*Given task:* Collect all lines below with the string "More".

*Record list:*
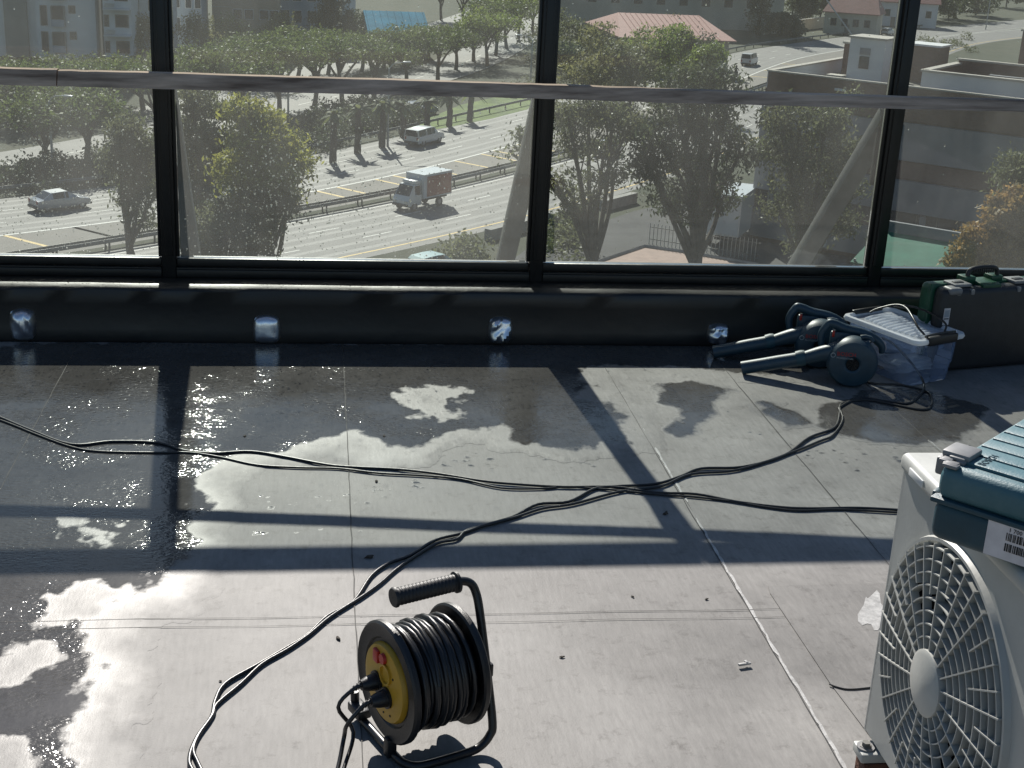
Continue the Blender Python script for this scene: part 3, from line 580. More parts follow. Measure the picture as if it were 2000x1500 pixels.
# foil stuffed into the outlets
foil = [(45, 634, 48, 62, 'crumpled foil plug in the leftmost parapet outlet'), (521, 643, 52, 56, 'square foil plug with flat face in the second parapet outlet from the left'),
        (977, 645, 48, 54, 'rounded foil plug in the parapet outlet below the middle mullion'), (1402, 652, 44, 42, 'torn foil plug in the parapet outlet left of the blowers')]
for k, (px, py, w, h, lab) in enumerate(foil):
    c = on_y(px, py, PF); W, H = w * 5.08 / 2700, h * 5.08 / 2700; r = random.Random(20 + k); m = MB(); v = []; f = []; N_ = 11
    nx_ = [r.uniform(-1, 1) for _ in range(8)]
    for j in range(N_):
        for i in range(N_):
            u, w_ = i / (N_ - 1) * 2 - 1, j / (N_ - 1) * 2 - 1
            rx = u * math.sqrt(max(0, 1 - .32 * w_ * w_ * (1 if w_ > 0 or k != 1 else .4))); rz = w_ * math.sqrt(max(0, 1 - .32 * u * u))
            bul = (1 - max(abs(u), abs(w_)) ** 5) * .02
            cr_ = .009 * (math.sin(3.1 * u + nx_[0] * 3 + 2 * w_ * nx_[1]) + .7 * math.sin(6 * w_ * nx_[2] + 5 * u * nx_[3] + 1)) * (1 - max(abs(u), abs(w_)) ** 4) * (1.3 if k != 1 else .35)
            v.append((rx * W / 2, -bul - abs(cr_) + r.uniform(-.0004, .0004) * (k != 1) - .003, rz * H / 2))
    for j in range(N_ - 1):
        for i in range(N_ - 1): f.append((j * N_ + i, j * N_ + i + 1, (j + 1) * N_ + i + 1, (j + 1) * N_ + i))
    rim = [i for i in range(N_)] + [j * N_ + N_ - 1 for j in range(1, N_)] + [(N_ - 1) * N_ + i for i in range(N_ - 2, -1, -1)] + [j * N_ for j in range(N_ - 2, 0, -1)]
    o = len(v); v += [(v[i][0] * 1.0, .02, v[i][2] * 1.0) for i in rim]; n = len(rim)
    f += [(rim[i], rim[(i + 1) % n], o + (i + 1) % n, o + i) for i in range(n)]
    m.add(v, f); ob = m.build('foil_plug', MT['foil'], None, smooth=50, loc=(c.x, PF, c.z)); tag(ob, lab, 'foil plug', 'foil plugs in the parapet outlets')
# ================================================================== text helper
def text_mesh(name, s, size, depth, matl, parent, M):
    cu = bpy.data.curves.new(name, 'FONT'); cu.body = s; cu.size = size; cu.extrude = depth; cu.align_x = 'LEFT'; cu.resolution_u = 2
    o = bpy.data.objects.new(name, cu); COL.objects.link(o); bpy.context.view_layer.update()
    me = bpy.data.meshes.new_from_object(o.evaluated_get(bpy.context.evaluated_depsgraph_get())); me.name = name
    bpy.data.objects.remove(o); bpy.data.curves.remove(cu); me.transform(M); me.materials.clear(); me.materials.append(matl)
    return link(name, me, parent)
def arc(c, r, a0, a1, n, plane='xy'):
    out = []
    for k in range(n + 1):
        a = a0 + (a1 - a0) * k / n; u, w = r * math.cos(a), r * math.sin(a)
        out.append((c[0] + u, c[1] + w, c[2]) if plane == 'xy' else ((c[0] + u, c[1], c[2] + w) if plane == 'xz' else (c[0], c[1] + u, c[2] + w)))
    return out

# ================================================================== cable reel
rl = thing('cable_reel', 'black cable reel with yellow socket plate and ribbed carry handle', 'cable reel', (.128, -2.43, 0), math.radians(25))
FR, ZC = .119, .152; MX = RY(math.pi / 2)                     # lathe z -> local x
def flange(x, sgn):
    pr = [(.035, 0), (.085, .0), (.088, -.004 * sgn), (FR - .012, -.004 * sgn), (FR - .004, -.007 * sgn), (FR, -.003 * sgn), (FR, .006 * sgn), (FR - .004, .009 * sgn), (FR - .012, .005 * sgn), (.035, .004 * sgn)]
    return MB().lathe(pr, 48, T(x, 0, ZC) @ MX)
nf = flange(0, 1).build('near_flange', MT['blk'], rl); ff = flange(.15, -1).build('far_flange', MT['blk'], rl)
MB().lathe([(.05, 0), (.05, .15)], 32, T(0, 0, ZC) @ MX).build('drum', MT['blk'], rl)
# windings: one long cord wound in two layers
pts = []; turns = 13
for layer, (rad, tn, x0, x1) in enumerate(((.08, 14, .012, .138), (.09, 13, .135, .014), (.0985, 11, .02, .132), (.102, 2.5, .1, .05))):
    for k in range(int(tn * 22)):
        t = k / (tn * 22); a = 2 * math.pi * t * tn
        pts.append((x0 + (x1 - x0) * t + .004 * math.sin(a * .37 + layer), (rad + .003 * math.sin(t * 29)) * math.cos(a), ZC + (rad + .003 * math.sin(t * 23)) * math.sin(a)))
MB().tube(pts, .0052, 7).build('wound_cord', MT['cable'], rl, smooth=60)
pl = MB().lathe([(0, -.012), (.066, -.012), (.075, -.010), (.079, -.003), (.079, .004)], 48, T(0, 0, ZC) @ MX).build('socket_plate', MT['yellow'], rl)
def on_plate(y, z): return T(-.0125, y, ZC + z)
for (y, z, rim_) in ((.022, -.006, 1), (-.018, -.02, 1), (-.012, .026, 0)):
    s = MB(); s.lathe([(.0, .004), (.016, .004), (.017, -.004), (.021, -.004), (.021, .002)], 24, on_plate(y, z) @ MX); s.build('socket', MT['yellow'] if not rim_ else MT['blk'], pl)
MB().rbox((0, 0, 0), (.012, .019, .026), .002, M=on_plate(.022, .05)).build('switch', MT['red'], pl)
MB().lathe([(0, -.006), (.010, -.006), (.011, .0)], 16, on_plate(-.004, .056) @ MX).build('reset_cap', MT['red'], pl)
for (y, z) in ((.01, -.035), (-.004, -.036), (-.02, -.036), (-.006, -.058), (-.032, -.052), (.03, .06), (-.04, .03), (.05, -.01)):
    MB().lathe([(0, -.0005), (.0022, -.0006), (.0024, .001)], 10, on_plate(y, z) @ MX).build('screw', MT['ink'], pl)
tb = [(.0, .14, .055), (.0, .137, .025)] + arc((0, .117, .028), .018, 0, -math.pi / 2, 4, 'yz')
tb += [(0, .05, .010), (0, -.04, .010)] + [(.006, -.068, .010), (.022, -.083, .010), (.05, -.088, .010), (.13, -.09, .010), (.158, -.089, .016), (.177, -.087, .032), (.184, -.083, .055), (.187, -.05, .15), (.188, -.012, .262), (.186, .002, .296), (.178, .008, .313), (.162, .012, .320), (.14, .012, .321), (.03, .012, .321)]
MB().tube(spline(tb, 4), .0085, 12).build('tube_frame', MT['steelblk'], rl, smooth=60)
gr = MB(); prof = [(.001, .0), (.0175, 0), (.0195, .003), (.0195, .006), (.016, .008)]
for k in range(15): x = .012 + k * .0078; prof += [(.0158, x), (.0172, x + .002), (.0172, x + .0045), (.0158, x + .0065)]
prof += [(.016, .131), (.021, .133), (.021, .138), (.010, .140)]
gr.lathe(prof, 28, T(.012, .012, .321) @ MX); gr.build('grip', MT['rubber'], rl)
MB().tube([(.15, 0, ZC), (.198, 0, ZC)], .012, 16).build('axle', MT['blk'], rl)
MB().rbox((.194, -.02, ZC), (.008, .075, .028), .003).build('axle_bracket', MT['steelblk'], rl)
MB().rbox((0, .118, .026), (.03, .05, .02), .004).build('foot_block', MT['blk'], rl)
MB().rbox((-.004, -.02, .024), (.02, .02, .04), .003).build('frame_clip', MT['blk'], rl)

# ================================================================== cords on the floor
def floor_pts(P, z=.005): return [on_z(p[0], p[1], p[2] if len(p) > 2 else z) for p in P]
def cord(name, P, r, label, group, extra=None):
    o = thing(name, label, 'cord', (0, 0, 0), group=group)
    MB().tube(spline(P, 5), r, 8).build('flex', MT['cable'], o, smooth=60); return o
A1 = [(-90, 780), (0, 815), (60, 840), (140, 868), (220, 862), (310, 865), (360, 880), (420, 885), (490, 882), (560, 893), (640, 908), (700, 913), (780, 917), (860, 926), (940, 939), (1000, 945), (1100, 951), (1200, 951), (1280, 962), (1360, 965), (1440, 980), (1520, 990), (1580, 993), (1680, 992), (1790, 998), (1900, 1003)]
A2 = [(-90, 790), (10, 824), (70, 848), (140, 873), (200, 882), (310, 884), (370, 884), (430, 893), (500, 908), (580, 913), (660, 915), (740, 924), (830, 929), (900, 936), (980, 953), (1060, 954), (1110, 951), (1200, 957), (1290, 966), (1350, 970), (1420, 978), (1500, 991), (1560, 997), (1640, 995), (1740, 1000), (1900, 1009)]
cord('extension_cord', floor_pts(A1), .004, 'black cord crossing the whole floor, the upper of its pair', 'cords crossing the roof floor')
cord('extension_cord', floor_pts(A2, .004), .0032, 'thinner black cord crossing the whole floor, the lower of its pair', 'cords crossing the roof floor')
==
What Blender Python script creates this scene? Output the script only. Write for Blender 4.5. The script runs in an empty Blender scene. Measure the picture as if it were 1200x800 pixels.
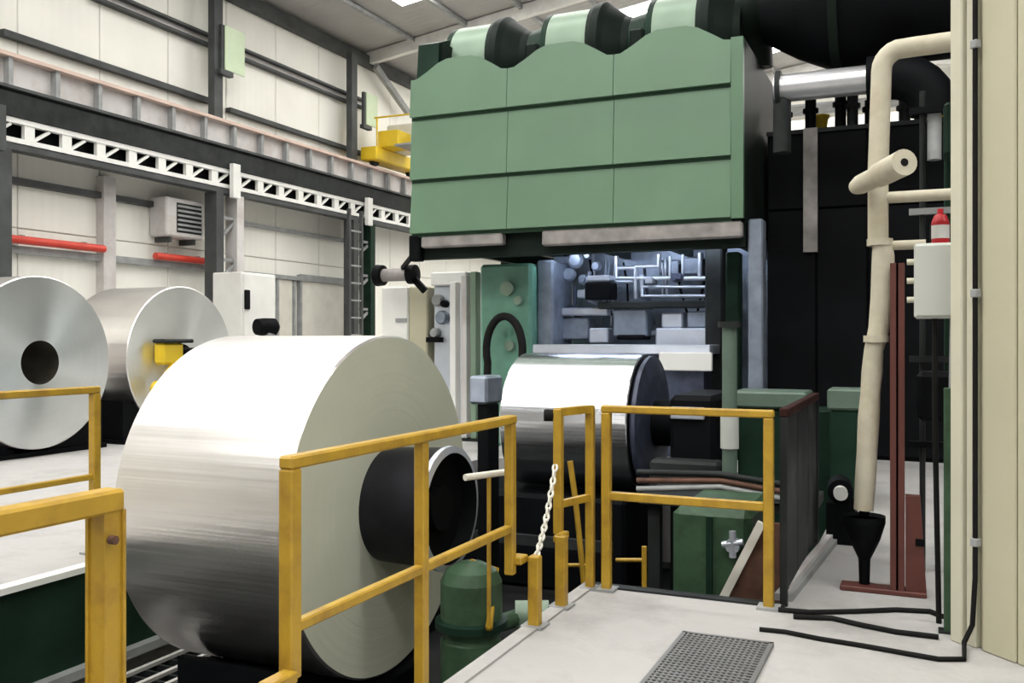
* * *
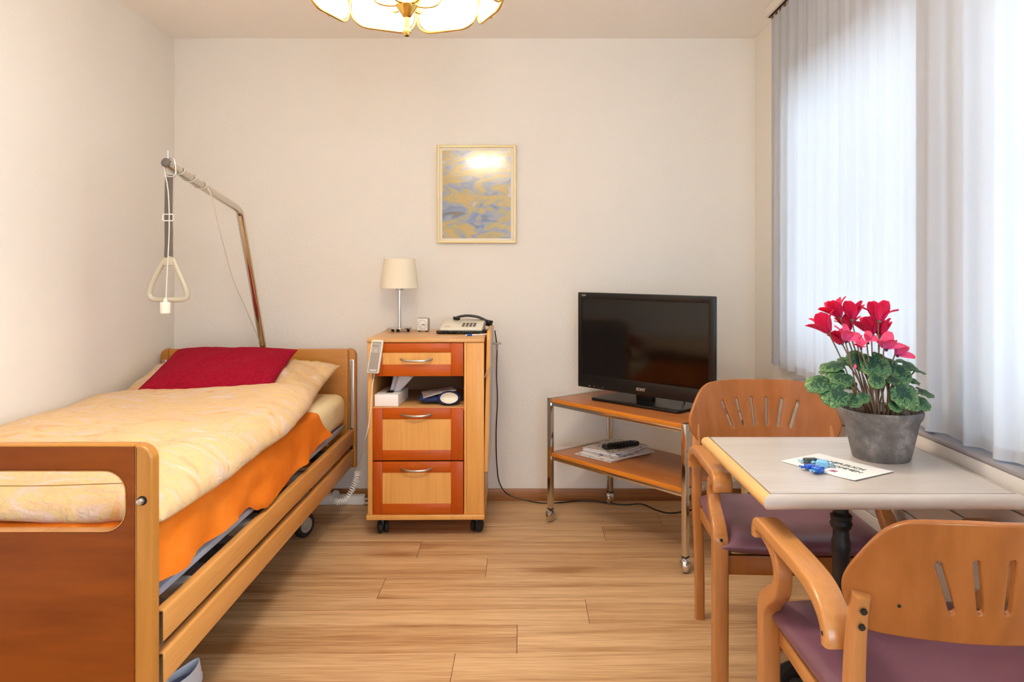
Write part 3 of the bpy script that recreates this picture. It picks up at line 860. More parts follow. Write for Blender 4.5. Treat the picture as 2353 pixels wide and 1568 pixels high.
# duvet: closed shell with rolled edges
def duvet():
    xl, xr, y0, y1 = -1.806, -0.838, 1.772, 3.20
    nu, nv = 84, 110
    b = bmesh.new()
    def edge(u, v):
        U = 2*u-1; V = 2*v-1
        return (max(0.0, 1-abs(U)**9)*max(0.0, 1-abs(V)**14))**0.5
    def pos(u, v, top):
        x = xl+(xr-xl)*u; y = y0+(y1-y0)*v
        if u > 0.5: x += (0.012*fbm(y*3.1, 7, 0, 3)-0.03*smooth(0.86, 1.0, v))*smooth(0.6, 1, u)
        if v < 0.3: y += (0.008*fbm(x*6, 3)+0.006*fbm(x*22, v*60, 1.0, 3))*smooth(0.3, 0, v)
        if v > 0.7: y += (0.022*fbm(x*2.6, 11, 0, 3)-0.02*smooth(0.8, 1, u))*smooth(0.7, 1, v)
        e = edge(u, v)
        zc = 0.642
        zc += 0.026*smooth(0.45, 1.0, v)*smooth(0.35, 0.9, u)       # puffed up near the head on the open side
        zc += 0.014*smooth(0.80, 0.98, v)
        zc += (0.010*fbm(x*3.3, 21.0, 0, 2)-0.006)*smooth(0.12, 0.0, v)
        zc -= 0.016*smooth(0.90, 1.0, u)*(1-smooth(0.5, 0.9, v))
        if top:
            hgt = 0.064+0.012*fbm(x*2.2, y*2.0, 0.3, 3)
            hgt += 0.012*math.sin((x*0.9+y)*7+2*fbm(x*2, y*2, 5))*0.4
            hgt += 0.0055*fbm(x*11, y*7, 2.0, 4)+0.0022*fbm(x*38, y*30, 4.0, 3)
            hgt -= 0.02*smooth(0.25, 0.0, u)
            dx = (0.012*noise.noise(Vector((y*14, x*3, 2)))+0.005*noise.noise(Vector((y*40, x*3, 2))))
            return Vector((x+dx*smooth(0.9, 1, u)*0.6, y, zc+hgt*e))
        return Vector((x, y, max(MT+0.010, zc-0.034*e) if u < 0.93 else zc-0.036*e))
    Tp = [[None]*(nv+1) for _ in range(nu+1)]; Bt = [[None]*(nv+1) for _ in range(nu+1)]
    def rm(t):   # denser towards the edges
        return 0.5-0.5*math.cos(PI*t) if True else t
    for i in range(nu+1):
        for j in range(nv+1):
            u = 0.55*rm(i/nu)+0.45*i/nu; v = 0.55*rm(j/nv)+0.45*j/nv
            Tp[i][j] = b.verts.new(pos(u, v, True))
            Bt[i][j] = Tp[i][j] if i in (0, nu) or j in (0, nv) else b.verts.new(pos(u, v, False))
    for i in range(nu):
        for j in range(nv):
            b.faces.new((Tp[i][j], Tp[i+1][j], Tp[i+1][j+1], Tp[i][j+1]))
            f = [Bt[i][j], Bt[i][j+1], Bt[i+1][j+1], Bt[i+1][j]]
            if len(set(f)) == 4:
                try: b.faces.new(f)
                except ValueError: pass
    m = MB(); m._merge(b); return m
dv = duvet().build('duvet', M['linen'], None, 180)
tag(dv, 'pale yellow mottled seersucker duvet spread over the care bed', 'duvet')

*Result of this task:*
Continue the Blender Python script for this scene: part 3, from line 580. More parts follow. Measure the picture as if it were 2000x1500 pixels.
Write part 3 of the bpy script that recreates this picture. It picks up at line 860. More parts follow. Write for Blender 4.5. Treat the picture as 2353 pixels wide and 1568 pixels high.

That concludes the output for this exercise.